In Lanford Wilson's play, "The Fifth of July," Ken Talley summarizes his Lost Weekend in the line, "On a scale of one to ten, I'm about ready to show up on the chart any minute, now..."
Which is pretty much what I'm feeling like, this Monday morning – Columbus Day holiday not withstanding. Unfortunately my lost weekend was not the result of hedonistic celebrations (not that Columbus Day is one of the greater holidays on my social calendar) but rather the siege of the Annual Change of Season Cold. Or possibly the flu, since it was more wall-to-wall aches and pains than acres of mucous and great fields of snot.

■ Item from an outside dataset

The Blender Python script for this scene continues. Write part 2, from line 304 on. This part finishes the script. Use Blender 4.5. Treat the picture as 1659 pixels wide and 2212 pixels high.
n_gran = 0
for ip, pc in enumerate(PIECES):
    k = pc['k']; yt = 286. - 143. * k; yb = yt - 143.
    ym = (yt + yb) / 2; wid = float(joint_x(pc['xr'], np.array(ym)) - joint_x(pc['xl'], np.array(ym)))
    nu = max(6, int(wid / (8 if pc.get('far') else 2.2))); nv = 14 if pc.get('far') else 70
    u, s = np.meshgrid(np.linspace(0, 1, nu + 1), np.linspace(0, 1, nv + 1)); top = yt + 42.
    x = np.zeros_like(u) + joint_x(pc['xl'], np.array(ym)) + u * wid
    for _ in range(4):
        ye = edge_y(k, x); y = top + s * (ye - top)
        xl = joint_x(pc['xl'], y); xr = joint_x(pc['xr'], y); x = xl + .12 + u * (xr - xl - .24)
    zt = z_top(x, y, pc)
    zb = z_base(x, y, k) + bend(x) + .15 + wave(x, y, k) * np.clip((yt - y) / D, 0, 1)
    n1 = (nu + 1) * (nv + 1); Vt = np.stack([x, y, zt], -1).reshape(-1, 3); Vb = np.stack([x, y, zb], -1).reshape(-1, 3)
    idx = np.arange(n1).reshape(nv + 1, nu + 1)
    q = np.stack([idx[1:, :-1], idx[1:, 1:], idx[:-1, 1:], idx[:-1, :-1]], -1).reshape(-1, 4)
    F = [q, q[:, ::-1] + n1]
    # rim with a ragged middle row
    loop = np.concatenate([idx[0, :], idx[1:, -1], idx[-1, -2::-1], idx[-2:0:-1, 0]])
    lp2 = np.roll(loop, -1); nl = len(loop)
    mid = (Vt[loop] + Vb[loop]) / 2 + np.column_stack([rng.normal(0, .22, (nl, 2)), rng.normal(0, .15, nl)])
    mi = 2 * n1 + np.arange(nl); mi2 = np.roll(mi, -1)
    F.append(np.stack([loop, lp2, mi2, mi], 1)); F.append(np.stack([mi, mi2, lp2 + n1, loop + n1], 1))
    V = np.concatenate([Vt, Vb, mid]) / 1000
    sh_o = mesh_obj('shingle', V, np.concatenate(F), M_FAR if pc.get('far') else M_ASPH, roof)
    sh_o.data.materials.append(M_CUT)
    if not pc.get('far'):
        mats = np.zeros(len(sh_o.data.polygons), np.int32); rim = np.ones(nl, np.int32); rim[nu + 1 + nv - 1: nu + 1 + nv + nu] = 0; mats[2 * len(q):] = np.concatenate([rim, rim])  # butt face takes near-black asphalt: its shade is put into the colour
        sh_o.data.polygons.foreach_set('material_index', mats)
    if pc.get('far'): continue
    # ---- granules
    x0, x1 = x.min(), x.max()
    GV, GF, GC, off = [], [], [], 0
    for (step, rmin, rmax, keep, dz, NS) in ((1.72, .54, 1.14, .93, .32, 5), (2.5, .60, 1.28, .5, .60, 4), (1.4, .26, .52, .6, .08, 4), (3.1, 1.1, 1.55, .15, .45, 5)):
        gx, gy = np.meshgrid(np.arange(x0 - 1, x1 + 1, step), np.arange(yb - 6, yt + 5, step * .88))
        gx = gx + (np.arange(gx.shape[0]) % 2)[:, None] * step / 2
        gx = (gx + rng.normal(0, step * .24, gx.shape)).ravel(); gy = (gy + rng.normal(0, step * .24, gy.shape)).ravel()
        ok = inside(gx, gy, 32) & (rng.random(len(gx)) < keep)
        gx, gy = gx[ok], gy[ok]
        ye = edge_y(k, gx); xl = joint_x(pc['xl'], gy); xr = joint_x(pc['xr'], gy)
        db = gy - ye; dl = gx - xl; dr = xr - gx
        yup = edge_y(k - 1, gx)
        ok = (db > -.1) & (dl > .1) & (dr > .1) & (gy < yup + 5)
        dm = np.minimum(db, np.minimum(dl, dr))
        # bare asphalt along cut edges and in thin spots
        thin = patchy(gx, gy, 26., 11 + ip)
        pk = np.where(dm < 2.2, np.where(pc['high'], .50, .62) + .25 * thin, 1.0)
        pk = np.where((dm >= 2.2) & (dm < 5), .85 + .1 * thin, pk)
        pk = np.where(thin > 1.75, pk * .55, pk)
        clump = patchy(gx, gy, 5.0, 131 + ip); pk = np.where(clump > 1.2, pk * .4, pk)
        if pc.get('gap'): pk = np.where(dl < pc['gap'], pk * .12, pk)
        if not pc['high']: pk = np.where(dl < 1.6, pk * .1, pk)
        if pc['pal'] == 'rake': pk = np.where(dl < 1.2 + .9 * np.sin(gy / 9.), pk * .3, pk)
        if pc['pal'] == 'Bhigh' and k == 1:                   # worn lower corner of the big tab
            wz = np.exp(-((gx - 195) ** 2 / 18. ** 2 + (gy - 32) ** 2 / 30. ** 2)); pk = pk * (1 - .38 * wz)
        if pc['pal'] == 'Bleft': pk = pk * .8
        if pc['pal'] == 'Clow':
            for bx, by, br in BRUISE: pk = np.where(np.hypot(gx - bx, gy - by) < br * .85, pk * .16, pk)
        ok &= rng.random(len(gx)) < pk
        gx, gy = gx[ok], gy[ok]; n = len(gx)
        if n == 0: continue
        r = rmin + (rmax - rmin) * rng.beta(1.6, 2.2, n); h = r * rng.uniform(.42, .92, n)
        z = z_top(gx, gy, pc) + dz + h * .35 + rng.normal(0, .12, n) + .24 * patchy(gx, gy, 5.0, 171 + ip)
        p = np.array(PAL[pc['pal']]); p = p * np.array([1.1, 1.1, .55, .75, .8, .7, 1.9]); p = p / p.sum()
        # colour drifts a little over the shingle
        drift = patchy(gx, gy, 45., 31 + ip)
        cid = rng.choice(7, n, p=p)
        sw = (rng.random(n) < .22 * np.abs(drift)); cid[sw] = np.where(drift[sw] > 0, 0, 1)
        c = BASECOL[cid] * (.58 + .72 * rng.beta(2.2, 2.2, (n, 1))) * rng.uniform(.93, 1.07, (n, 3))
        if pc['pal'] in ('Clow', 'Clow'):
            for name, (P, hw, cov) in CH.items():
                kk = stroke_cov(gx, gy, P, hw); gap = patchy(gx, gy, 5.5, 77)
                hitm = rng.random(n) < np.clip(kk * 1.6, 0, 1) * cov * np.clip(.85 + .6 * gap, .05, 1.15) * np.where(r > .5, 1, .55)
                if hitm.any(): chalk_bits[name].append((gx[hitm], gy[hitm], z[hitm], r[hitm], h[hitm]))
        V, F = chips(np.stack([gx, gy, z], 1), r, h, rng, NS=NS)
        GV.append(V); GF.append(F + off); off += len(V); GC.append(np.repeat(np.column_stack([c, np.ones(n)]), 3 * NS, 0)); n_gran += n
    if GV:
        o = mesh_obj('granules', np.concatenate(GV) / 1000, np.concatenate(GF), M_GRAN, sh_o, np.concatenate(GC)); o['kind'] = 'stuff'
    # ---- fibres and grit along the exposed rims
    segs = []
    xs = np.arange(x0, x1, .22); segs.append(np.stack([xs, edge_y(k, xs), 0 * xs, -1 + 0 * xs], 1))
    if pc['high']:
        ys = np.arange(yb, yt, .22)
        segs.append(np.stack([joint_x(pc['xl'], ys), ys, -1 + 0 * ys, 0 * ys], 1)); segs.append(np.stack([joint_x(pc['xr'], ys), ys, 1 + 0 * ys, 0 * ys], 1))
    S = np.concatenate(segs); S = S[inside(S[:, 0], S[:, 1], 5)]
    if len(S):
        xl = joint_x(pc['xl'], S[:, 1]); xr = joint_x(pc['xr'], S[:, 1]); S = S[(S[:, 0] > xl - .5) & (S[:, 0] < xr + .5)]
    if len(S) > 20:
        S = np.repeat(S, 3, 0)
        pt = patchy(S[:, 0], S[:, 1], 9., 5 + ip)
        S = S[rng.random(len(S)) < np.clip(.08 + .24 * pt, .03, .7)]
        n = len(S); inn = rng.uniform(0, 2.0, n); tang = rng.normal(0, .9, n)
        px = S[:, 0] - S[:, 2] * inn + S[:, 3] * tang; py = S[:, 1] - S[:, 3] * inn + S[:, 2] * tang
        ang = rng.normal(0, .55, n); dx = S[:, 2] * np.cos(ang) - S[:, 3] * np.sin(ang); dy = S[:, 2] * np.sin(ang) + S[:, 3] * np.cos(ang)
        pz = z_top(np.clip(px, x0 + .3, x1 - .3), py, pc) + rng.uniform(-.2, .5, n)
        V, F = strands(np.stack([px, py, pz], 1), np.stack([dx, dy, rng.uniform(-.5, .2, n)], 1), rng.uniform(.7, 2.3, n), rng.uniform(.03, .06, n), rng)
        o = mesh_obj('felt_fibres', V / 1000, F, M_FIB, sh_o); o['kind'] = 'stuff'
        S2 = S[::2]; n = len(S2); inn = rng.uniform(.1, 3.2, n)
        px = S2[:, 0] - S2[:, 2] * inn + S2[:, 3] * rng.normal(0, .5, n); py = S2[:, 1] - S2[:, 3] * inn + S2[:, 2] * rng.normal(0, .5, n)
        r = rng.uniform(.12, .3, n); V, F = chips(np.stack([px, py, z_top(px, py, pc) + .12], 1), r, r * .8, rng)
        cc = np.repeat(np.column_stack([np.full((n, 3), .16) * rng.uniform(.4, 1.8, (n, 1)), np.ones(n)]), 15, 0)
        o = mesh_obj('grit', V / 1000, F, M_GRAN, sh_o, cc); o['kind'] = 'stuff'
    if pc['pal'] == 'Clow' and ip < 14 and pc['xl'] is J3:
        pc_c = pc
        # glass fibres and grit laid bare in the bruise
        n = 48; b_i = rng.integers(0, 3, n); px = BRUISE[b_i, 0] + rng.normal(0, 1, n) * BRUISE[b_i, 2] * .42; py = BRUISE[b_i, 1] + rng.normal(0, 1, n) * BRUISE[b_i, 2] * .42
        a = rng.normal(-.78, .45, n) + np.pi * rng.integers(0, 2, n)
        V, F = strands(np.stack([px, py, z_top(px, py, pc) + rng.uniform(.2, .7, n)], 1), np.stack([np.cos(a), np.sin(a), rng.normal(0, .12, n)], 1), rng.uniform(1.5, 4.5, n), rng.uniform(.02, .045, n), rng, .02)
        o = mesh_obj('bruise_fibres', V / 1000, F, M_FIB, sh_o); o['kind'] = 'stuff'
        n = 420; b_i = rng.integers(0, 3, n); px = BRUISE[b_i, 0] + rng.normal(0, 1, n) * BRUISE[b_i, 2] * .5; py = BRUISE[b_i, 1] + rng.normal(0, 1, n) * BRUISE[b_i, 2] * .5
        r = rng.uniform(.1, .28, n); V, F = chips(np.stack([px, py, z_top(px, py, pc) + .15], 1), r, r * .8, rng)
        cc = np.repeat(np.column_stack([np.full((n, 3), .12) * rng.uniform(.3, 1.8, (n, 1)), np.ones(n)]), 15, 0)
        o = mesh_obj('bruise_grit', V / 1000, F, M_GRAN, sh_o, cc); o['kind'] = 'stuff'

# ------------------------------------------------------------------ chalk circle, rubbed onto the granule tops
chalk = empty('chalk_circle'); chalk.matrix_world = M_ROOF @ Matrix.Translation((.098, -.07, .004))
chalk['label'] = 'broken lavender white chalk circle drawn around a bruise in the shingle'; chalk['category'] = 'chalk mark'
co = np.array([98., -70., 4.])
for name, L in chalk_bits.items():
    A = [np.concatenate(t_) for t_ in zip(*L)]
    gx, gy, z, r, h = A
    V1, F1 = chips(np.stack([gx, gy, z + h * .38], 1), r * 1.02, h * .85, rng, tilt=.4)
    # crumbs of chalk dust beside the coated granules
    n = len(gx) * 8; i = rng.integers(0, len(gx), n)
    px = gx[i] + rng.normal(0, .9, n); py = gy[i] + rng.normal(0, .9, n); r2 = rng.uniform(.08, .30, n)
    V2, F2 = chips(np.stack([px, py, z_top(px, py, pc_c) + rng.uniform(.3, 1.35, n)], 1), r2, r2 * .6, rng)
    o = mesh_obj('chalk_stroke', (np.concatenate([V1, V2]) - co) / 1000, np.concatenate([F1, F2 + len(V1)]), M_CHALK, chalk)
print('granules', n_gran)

One of my routines on a Sunday is to prepare the Monday installment of "The Lost Chord," but between the frequent crashing of the computer, then the incessant crashing of my immune system, that will have to take place either much later this afternoon or, more likely, tomorrow.
I have also been hard at work this last week getting a new "music appreciation thriller" started called "The Doomsday Symphony," working on the back-story of one of the villains, Dr. Klavdia Klangfarben and her side-kick Abner Kedaver. She is a recently graduated forensic musicologist from Claxon University where she studied with Dr. Frøkken Bohr but, unable to find any work in her chosen field and after working at fast food restaurants and Walmart, takes on on-line course with Phil Noir to earn her FFH License – Femme Fatale for Hire which is how she ends up working for N. Ron Steele, the CEO of SHMRG (one of the more nefarious organizations in the classical music business). After describing her, walking along NYC's 6th Avenue on a hot July day, as neither too tall nor too short, not too svelte nor too voluptuous, dressed despite the heat in a coal-black leotard with coal-black stilettos heels that made her platinum wig beneath the floppy coal-black hat, flounce as she walked. "Her partner, Abner Kedaver, being invisible, was harder to describe." You get the drift...
But for now, the weekend continues – back to the recliner and another dose of DayQuil. Maybe at the end of the day, I will feel a tad closer to being human.